1) Comment by RODEO CLOWN - 07/03/2013

I hold heartily agree with you. The unfunded accrued liability(UAL) is a nightmare that has been in the making for over 70 years. Granted, “the legislation that created the teachers’ system in 1936 was unfunded, meaning the system never really had the cash needed to support retirement payments. But who needs money? Payments were made nonetheless, creating an instant UAL. “When the Louisiana Legislative Auditor’s Office investigated the UAL last spring, the total price tag weighed in at $18.2 billion. "To put that figure into perspective, every man, woman and child in Louisiana would need to pony up somewhere in the neighborhood of $4,090 to retire the state’s entire pension-related UAL."(PELICAN POST, J. ALFRED, JAN. 12, 2012) Except for Jindal's attempt to “privatize” LASERS, as though the $18+ billion dollar UAL will somehow just evaporate. Jindal has provided zero suggestions, proposed zero financing, in effect treating this problem like the unwanted relative that just want go away. This is a headache, a big, fuggly, financial headache that will not and cannot go away. Bobby's “head in the sand” attitude has just made matters worse. The laying off of thousands of state employees will produce a “net” fund drain LASER'S can ill afford and actuarials will find devastatingly destructive. Perhaps, just perhaps, Jindal may wake up to the fact that there are some problems that can't be solved through privatization, putting a huge “FOR SALE” sign at the state boundaries will not reduce the cost of government, productive government requires more than handing out pink slips and decimating health care and education, and handing out billions in business incentives-which he has done-will not have the desired effect imagined.

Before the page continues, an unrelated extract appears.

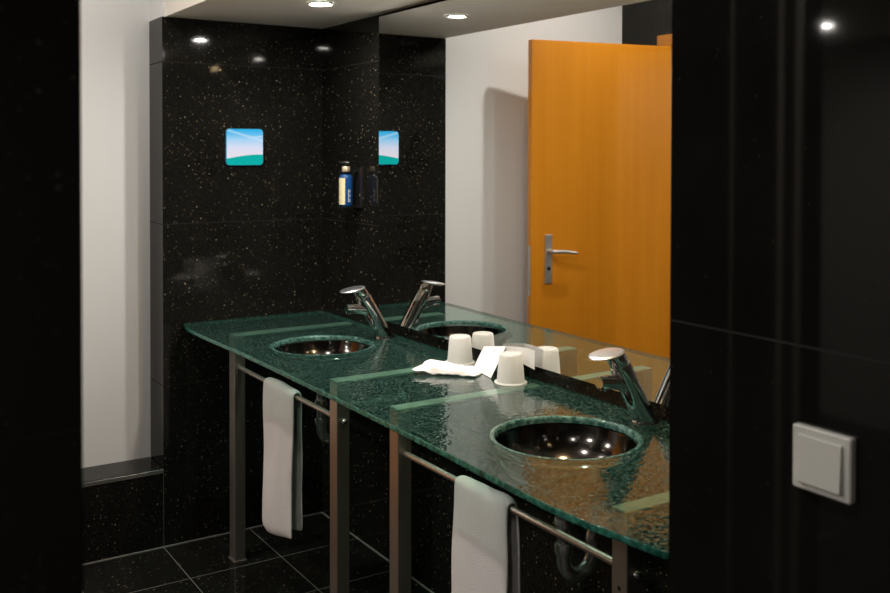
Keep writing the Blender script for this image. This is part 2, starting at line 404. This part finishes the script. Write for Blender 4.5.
# upright metal corner profiles at the free end of the door wall
for n_, y0, w_ in ((3, 1.925, 0.022), (4, 1.99, 0.022), (5, 2.19, 0.012)):
    struct('trim_%d' % n_, box((XD - 0.004, y0, 0), (XD + 0.006, y0 + w_, 2.70), 0.001, 1), SATIN, 'upright metal profile on the door wall', 'trim')
# door frame and door
def seg(x, y): return (x, y)
bm = bmesh.new()
add_box(bm, (XD - 0.13, 3.568, 0), (XD + 0.015, 3.663, 2.166), 0.003)
add_box(bm, (XD - 0.13, 2.66, 0), (XD + 0.015, 2.745, 2.166), 0.003)
add_box(bm, (XD - 0.13, 2.745, 2.108), (XD + 0.015, 3.568, 2.166), 0.003)
dl = Vector((0.653, 3.70, 0)); dh = Vector((XD + 0.018, 3.556, 0)); dx = (dl - dh).normalized(); wd = (dl - dh).length
dn = Vector((dx.y, -dx.x, 0))                        # faces the washstand side
door = thing('door_1', dh, 'orange wooden door standing open, seen in the mirror', 'door', None, 'structure')
obj('door_frame', bm, WOODE, door)
Md = frame_mat(dh, dx, dn * -1, (0, 0, 1))           # local x along leaf, y away from viewer, z up
leaf = box((0, 0.0, 0.008), (wd, 0.040, 2.10), 0.0015, 1); leaf.transform(Md)
obj('leaf', leaf, WOOD, door)
bm = box((wd + 0.0002, 0.008, 0.86), (wd + 0.002, 0.030, 1.10), 0.0005, 1); bm.transform(Md); obj('lock_plate', bm, SATIN, door)
bm = box((wd - 0.1115, -0.008, 0.916), (wd - 0.073, -0.0002, 1.156), 0.003, 2); bm.transform(Md)
plate = obj('handle_plate', bm, SATIN, door)
bm = bmesh.new(); xh = wd - 0.092
pts = [(xh, -0.008, 1.075), (xh, -0.040, 1.075)] + [(xh - 0.006, -0.048, 1.075), (xh - 0.016, -0.052, 1.075), (xh - 0.07, -0.053, 1.073), (xh - 0.118, -0.053, 1.066), (xh - 0.132, -0.051, 1.065)]
add_tube(bm, pts, [0.010, 0.010, 0.010, 0.0095, 0.009, 0.008, 0.006], 14); bm.transform(Md); obj('lever', bm, SATIN, plate, 40)
bm = bmesh.new(); add_lathe(bm, [(0.0, 0.004), (0.008, 0.004), (0.009, 0.0)], 20, frame_mat((xh, -0.008, 0.99), (1, 0, 0), (0, 0, 1), (0, -1, 0))); bm.transform(Md)
obj('keyhole', bm, BLACKP, plate, 40)

# ------------------------------------------------------------ lamps
def downlight(x, y, z, lens, label, group):
    t = thing('recessed_downlight', (x, y, z), label, 'lamp', group)
    bm = bmesh.new(); add_lathe(bm, [(0.031, -0.001), (0.040, -0.007), (0.046, -0.004), (0.046, -0.0005)], 40, Matrix.Translation((x, y, z))); obj('ring', bm, RING, t, 40)
    bm = bmesh.new(); add_lathe(bm, [(0.0, -0.006), (0.018, -0.0055), (0.031, -0.002)], 40, Matrix.Translation((x, y, z))); obj('lens', bm, lens, t, 60)
    return t
GL = 'spotlights in the lowered ceiling over the washstand'
downlight(1.473, 3.115, ZS, LENS, 'white ceiling spotlight above the far basin', GL)
downlight(1.473, 2.395, ZS, LENS, 'white ceiling spotlight above the middle of the glass counter', GL)
downlight(1.473, 1.67, ZS, LENSW, 'warm ceiling spotlight above the near basin', GL)
downlight(0.365, 3.12, ZT, LENSB, 'white ceiling spotlight in front of the open door', 'spotlights in the high ceiling')
downlight(0.30, 1.85, ZT, LENS, 'white ceiling spotlight in the room middle', 'spotlights in the high ceiling')
downlight(-1.86, 3.08, 2.2, LENS, 'white ceiling spotlight in the lobby, glinting in the near right wall', 'spotlights in the lobby')
downlight(-0.95, 3.36, 2.2, emit('added_lobby_fill_lens', (1.0, 0.955, 0.89), LAMP * 3.2), 'added unseen fill spotlight in the lobby just outside the doorway', 'spotlights in the lobby')  # added lamp, out of view: brightens the towels through the doorway
downlight(-0.90, 1.60, 2.2, emit('added_near_fill_lens', (1.0, 0.955, 0.89), LAMP * 2.2), 'added unseen fill spotlight in the lobby beyond the free end of the door wall', 'spotlights in the lobby')  # unseen lamp put in to light the near towel below the counter edge
downlight(-0.75, 0.15, ZT, LENS, 'added unseen fill spotlight over the viewer', 'spotlights in the high ceiling')  # added fill, out of view, lifting the near walls and the switch

# ------------------------------------------------------------ mirror
t = thing('wall_mirror', (XM, 2.2, 0.92), 'large frameless mirror on black wall above the glass counter', 'mirror')
obj('mirror_backing', box((XM + 0.005, YR + 0.006, 0.921), (XW - 0.0005, 3.2145, ZS - 0.017)), MEDGE, t)
obj('mirror_pane', box((XM, YR + 0.004, 0.920), (XM + 0.005, 3.211, ZS - 0.016), 0.0008, 1), MIRROR, t)

# ------------------------------------------------------------ washstand frames
def washstand(ya0, ya1, yb0, yb1, label):
    t = thing('washstand_frame', (1.31, (ya0 + yb1) / 2, 0), label, 'washstand frame', 'steel frames under the glass counter')
    legs = []
    for y0, y1 in ((ya0, ya1), (yb0, yb1)):
        legs.append(obj('leg', box((1.289, y0, 0.004), (1.331, y1, 0.8535), 0.0015, 1), STEEL, t))
        obj('foot_plate', box((1.284, y0 - 0.004, 0), (1.336, y1 + 0.004, 0.004)), STEEL, t)
        obj('support_arm', box((1.289, y0, 0.8540), (XW - 0.001, y1, 0.8610), 0.0015, 1), ARM, t)
    bm = bmesh.new(); add_tube(bm, [(1.312, yb1 + 0.0005, 0.738), (1.312, ya0 - 0.0005, 0.738)], 0.0078, 18); obj('towel_rail', bm, STEEL, t, 40)
    for (y0, y1), l in zip(((ya0, ya1), (yb0, yb1)), legs):
        bm = bmesh.new(); add_lathe(bm, [(0.0, 0.014), (0.005, 0.0135), (0.008, 0.010), (0.009, 0.0)], 18, frame_mat((1.311, y0, 0.738), (1, 0, 0), (0, 0, 1), (0, -1, 0)))
        if l is legs[1]: obj('bolt', bm, CHROME, l, 40)
        else: bm.free()
        bm = bmesh.new(); add_lathe(bm, [(0.0, 0.0012), (0.0045, 0.001), (0.005, 0.0)], 16, frame_mat((1.289, (y0 + y1) / 2, 0.706), (0, 1, 0), (0, 0, 1), (-1, 0, 0)))
        if l is legs[1] and yb0 < 2: obj('screw_hole', bm, BLACKP, l, 40)
        else: bm.free()
    return t
washstand(3.479, 3.535, 2.612, 2.662, 'steel leg frame with towel rail under the far half of glass counter')
washstand(2.243, 2.290, 1.361, 1.404, 'steel leg frame with towel rail under the near half of glass counter')

# ------------------------------------------------------------ glass counter
B1, B2, RB = (1.466, 3.085), (1.482, 1.776), 0.176
front = [(1.186, 3.7640), (1.166, 3.66), (1.166, 3.55), (1.172, 3.35), (1.180, 3.15), (1.183, 2.9), (1.183, 2.6), (1.182, 2.3), (1.180, 2.1), (1.177, 1.9), (1.173, 1.75), (1.168, 1.6), (1.164, 1.45), (1.170, 1.34), (1.182, 1.26), (1.194, 1.168)]
def slab():
    cu = bpy.data.curves.new('slab', 'CURVE'); cu.dimensions = '2D'; cu.fill_mode = 'BOTH'; cu.extrude = 0.0052; cu.bevel_depth = 0.0018; cu.bevel_resolution = 2
    ring = front + [(XW - 0.002, 1.168), (XW - 0.002, 3.764)]
    sp = cu.splines.new('POLY'); sp.points.add(len(ring) - 1); sp.use_cyclic_u = True
    for p_, q in zip(sp.points, ring): p_.co = (q[0], q[1], 0, 1)
    for c in (B1, B2):
        sp = cu.splines.new('POLY'); n = 96; sp.points.add(n - 1); sp.use_cyclic_u = True
        for k, p_ in enumerate(sp.points):
            a = 2 * math.pi * k / n; p_.co = (c[0] + RB * math.cos(a), c[1] + RB * math.sin(a), 0, 1)
    o = bpy.data.objects.new('slab', cu); C.objects.link(o)
    dg = bpy.context.evaluated_depsgraph_get(); me = bpy.data.meshes.new_from_object(o.evaluated_get(dg))
    bpy.data.objects.remove(o); bpy.data.curves.remove(cu)
    bm = bmesh.new(); bm.from_mesh(me); bpy.data.meshes.remove(me)
    bmesh.ops.remove_doubles(bm, verts=bm.verts[:], dist=1e-5)
    bmesh.ops.translate(bm, verts=bm.verts[:], vec=(0, 0, ZC - 0.007))
    bm.normal_update()
    for f in bm.faces:
        f.material_index = 0 if f.normal.z > 0.9 else (1 if f.normal.z < -0.9 else 2)
    return bm
counter = thing('glass_countertop', (1.48, 2.45, ZC - 0.014), 'long green cast glass countertop on steel arms, two basin holes', 'countertop')
obj('glass_slab', slab(), [GLASS_T, GLASS_B, GLASS_E], counter)
for c in (B1, B2):
    bm = bmesh.new()
    prof = [(RB + 0.006, 0.0003), (RB + 0.002, 0.0012), (RB - 0.003, 0.0004), (RB - 0.0065, -0.003), (RB - 0.008, -0.008), (RB - 0.0085, -0.0145), (RB - 0.004, -0.0150)]
    add_lathe(bm, prof, 96, Matrix.Translation((c[0], c[1], ZC)))
    tag(obj('basin_lip', bm, GLASS_R, counter, 60), 'pale green polished glass ring round a basin hole')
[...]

2) Comment by agagent - 07/03/2013

Jindal bashers seem unaware of Louisiana’s unfunded pension liability, or they demagogue the issue in their criticism of pension reform. The public needs to know the facts, and a follow up article on the state's unfunded pension liability is needed.

3) Comment by agagent - 07/03/2013

It would be “nice” if the reporter did his job and ask why some businesses are “chilly” to the proposal. Do businesses say this because the details are not written, or they feel the concept is wrong? Could some businesses fear they cannot stand up to new competition? Is the reporter just playing up the negatives because he opposes the proposal? I am “chilly” toward the article for what it does not say.